Hard to Defend Free Speech

I think we can all agree that those who protest outside funerals are vial and disgusting people. Personally when I read about the group who protested outside the funeral of some of the VT students and outside the funerals of some of those fallen in Iraq I had hoped someone would give them a swift kick in their backsides but as vial and disgusting as I found their behavior and as much as I found myself turned off by it they have the right to freedom of speech.

Politicians however wish to create a line limiting speech. The union leader this weekend ran an article discussing a bill (SB223) that would create “a state ban on funeral protests would mirror federal legislation passed just last year.”

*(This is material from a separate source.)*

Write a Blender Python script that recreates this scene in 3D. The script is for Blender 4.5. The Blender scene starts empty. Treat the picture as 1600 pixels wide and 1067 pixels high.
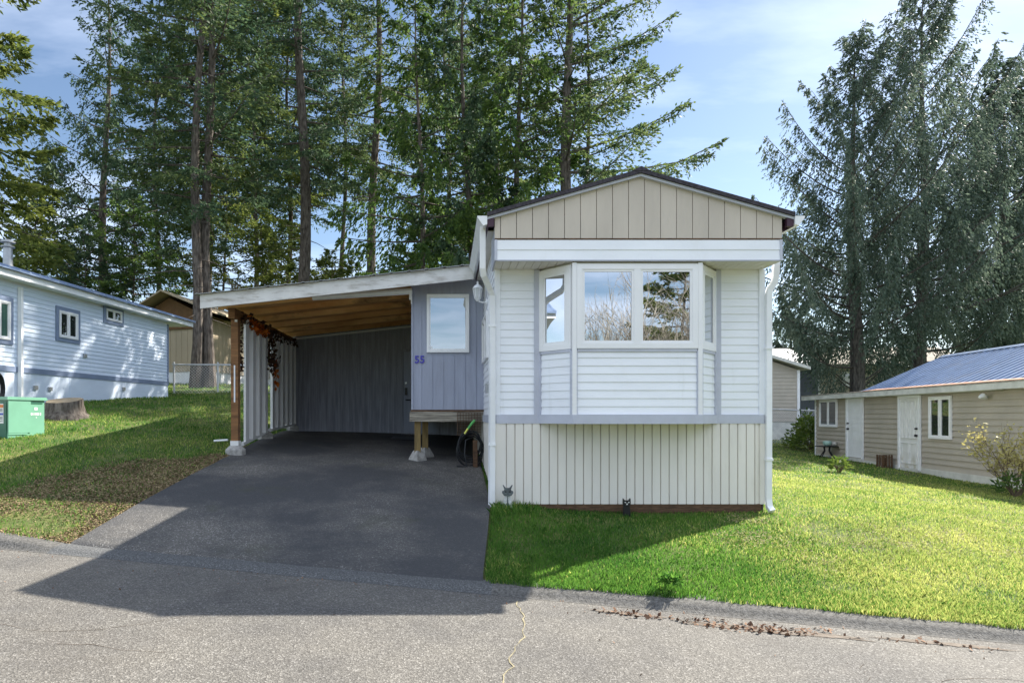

As much as I agree with the sentiment of this bill I cannot support it as it does create the line in the sand allowing a limit on free speech. And the fact Bush signed a similar bill into law on the federal level shows what most of us already know, he is a complete and utter dunce with no understanding of the Constitution. But I digress. The first Amendment states:

Congress shall make no law respecting an establishment of religion, or prohibiting the free exercise thereof; or abridging the freedom of speech, or of the press; or the right of the people peaceably to assemble, and to petition the Government for a redress of grievances.

The NH Constitution Article 22 states:

Free speech and liberty of the press are essential to the security of freedom in a state: They ought, therefore, to be inviolably preserved.

So while I would agree one hundred and ten percent that I would not want some ding dong protecting outside any funeral causing more grief to families who are already suffering, any law prohibiting such would be an out right violation to our US and State Constitutions. I would hope our lawmakers understand this and while they may want to do something and feel this is the right thing to do, it’s unconstitutional and shouldn’t be done regardless of how honorable it may seem. As much as I’d like to be able to argue otherwise, the right thing to do would be to either remove the amendment from this bill or vote it down.

This is one of those cases parents always tell their kids about, saying no isn't meant as punishment as much as because they love you and while it is hard to sometimes say no it is the right thing to do.  So my advice to state reps reading this, say no if you love the Constitution as much as I'm sure you'd like to say otherwise.